▶ TASK OBJECTIVE:
Leave out the images; return the rest of the data exactly.

▶ DATASET CONTENT:
• • • • • • •

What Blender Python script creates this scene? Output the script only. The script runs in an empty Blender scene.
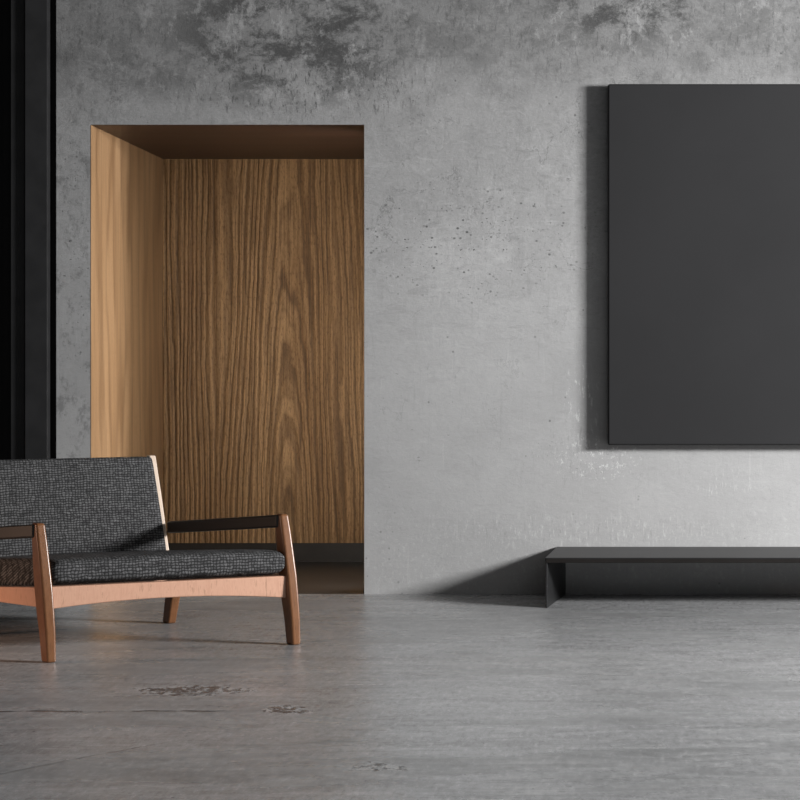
import bpy, bmesh, math
from mathutils import Vector
sc=bpy.context.scene
sc.view_settings.view_transform='Standard'
sc.view_settings.look='None'
# ---------------------------------------------------------------- node helper
class NT:
    def __init__(s,name):
        s.m=bpy.data.materials.new(name); s.m.use_nodes=True
        s.t=s.m.node_tree; s.t.nodes.clear()
        s.out=s.t.nodes.new('ShaderNodeOutputMaterial')
        s.b=s.t.nodes.new('ShaderNodeBsdfPrincipled')
        s.t.links.new(s.b.outputs[0],s.out.inputs[0])
        s.tc=s.t.nodes.new('ShaderNodeTexCoord'); s.P=s.tc.outputs['Object']
    def put(s,sock,v):
        if isinstance(v,bpy.types.NodeSocket): s.t.links.new(v,sock)
        elif isinstance(v,(tuple,list)) and len(v)==3 and sock.type=='RGBA': sock.default_value=(*v,1)
        else: sock.default_value=v
    def math(s,op,a,b=0.0,c=None,clamp=False):
        n=s.t.nodes.new('ShaderNodeMath'); n.operation=op; n.use_clamp=clamp
        s.put(n.inputs[0],a); s.put(n.inputs[1],b)
        if c is not None: s.put(n.inputs[2],c)
        return n.outputs[0]
    def sep(s,v=None):
        n=s.t.nodes.new('ShaderNodeSeparateXYZ'); s.put(n.inputs[0],v or s.P); return n.outputs
    def comb(s,x,y,z):
        n=s.t.nodes.new('ShaderNodeCombineXYZ')
        for i,v in enumerate((x,y,z)): s.put(n.inputs[i],v)
        return n.outputs[0]
    def scale(s,sc_,loc=(0,0,0),v=None,rot=(0,0,0)):
        n=s.t.nodes.new('ShaderNodeMapping'); s.put(n.inputs[0],v or s.P)
        n.inputs['Scale'].default_value=sc_; n.inputs['Location'].default_value=loc
        n.inputs['Rotation'].default_value=rot; return n.outputs[0]
    def noise(s,v,sc_=1,det=6,rough=.55,dist=0):
        n=s.t.nodes.new('ShaderNodeTexNoise'); s.put(n.inputs['Vector'],v)
        n.inputs['Scale'].default_value=sc_; n.inputs['Detail'].default_value=det
        n.inputs['Roughness'].default_value=rough; n.inputs['Distortion'].default_value=dist
        return n.outputs[0]
    def white(s,v):
        n=s.t.nodes.new('ShaderNodeTexWhiteNoise'); n.noise_dimensions='3D'; s.put(n.inputs['Vector'],v); return n.outputs['Value']
    def voro(s,v,sc_,feat='F1'):
        n=s.t.nodes.new('ShaderNodeTexVoronoi'); n.feature=feat; s.put(n.inputs['Vector'],v)
        n.inputs['Scale'].default_value=sc_; return n.outputs['Distance']
    def sm(s,v,a,b,lo=0,hi=1):
        n=s.t.nodes.new('ShaderNodeMapRange'); n.interpolation_type='SMOOTHSTEP'
        s.put(n.inputs[0],v)
        if a>b: a,b,lo,hi=b,a,hi,lo
        for i,x in enumerate((a,b,lo,hi)): n.inputs[i+1].default_value=x
        return n.outputs[0]
    def mix(s,f,a,b,mode='MIX'):
        n=s.t.nodes.new('ShaderNodeMix'); n.data_type='RGBA'; n.blend_type=mode
        s.put(n.inputs[0],f); s.put(n.inputs[6],a); s.put(n.inputs[7],b); return n.outputs[2]
    def dot(s,vec,v=None):
        n=s.t.nodes.new('ShaderNodeVectorMath'); n.operation='DOT_PRODUCT'
        s.put(n.inputs[0],v or s.P); n.inputs[1].default_value=vec; return n.outputs['Value']
    def bump(s,h,strength=.3,dist=.01):
        n=s.t.nodes.new('ShaderNodeBump'); n.inputs['Strength'].default_value=strength
        n.inputs['Distance'].default_value=dist; s.put(n.inputs['Height'],h)
        s.t.links.new(n.outputs[0],s.b.inputs['Normal'])
    def fin(s,col,rough=.6,spec=.5,metal=0):
        s.put(s.b.inputs['Base Color'],col); s.put(s.b.inputs['Roughness'],rough)
        s.b.inputs['Specular IOR Level'].default_value=spec; s.b.inputs['Metallic'].default_value=metal
        return s.m
g=lambda v:(v,v,v)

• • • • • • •

▶ EXERCISE OUTPUT:
What Blender Python script creates this scene? Output the script only. The script runs in an empty Blender scene.
import bpy, bmesh, math
from mathutils import Vector
sc=bpy.context.scene
sc.view_settings.view_transform='Standard'
sc.view_settings.look='None'
# ---------------------------------------------------------------- node helper
class NT:
    def __init__(s,name):
        s.m=bpy.data.materials.new(name); s.m.use_nodes=True
        s.t=s.m.node_tree; s.t.nodes.clear()
        s.out=s.t.nodes.new('ShaderNodeOutputMaterial')
        s.b=s.t.nodes.new('ShaderNodeBsdfPrincipled')
        s.t.links.new(s.b.outputs[0],s.out.inputs[0])
        s.tc=s.t.nodes.new('ShaderNodeTexCoord'); s.P=s.tc.outputs['Object']
    def put(s,sock,v):
        if isinstance(v,bpy.types.NodeSocket): s.t.links.new(v,sock)
        elif isinstance(v,(tuple,list)) and len(v)==3 and sock.type=='RGBA': sock.default_value=(*v,1)
        else: sock.default_value=v
    def math(s,op,a,b=0.0,c=None,clamp=False):
        n=s.t.nodes.new('ShaderNodeMath'); n.operation=op; n.use_clamp=clamp
        s.put(n.inputs[0],a); s.put(n.inputs[1],b)
        if c is not None: s.put(n.inputs[2],c)
        return n.outputs[0]
    def sep(s,v=None):
        n=s.t.nodes.new('ShaderNodeSeparateXYZ'); s.put(n.inputs[0],v or s.P); return n.outputs
    def comb(s,x,y,z):
        n=s.t.nodes.new('ShaderNodeCombineXYZ')
        for i,v in enumerate((x,y,z)): s.put(n.inputs[i],v)
        return n.outputs[0]
    def scale(s,sc_,loc=(0,0,0),v=None,rot=(0,0,0)):
        n=s.t.nodes.new('ShaderNodeMapping'); s.put(n.inputs[0],v or s.P)
        n.inputs['Scale'].default_value=sc_; n.inputs['Location'].default_value=loc
        n.inputs['Rotation'].default_value=rot; return n.outputs[0]
    def noise(s,v,sc_=1,det=6,rough=.55,dist=0):
        n=s.t.nodes.new('ShaderNodeTexNoise'); s.put(n.inputs['Vector'],v)
        n.inputs['Scale'].default_value=sc_; n.inputs['Detail'].default_value=det
        n.inputs['Roughness'].default_value=rough; n.inputs['Distortion'].default_value=dist
        return n.outputs[0]
    def white(s,v):
        n=s.t.nodes.new('ShaderNodeTexWhiteNoise'); n.noise_dimensions='3D'; s.put(n.inputs['Vector'],v); return n.outputs['Value']
    def voro(s,v,sc_,feat='F1'):
        n=s.t.nodes.new('ShaderNodeTexVoronoi'); n.feature=feat; s.put(n.inputs['Vector'],v)
        n.inputs['Scale'].default_value=sc_; return n.outputs['Distance']
    def sm(s,v,a,b,lo=0,hi=1):
        n=s.t.nodes.new('ShaderNodeMapRange'); n.interpolation_type='SMOOTHSTEP'
        s.put(n.inputs[0],v)
        if a>b: a,b,lo,hi=b,a,hi,lo
        for i,x in enumerate((a,b,lo,hi)): n.inputs[i+1].default_value=x
        return n.outputs[0]
    def mix(s,f,a,b,mode='MIX'):
        n=s.t.nodes.new('ShaderNodeMix'); n.data_type='RGBA'; n.blend_type=mode
        s.put(n.inputs[0],f); s.put(n.inputs[6],a); s.put(n.inputs[7],b); return n.outputs[2]
    def dot(s,vec,v=None):
        n=s.t.nodes.new('ShaderNodeVectorMath'); n.operation='DOT_PRODUCT'
        s.put(n.inputs[0],v or s.P); n.inputs[1].default_value=vec; return n.outputs['Value']
    def bump(s,h,strength=.3,dist=.01):
        n=s.t.nodes.new('ShaderNodeBump'); n.inputs['Strength'].default_value=strength
        n.inputs['Distance'].default_value=dist; s.put(n.inputs['Height'],h)
        s.t.links.new(n.outputs[0],s.b.inputs['Normal'])
    def fin(s,col,rough=.6,spec=.5,metal=0):
        s.put(s.b.inputs['Base Color'],col); s.put(s.b.inputs['Roughness'],rough)
        s.b.inputs['Specular IOR Level'].default_value=spec; s.b.inputs['Metallic'].default_value=metal
        return s.m
g=lambda v:(v,v,v)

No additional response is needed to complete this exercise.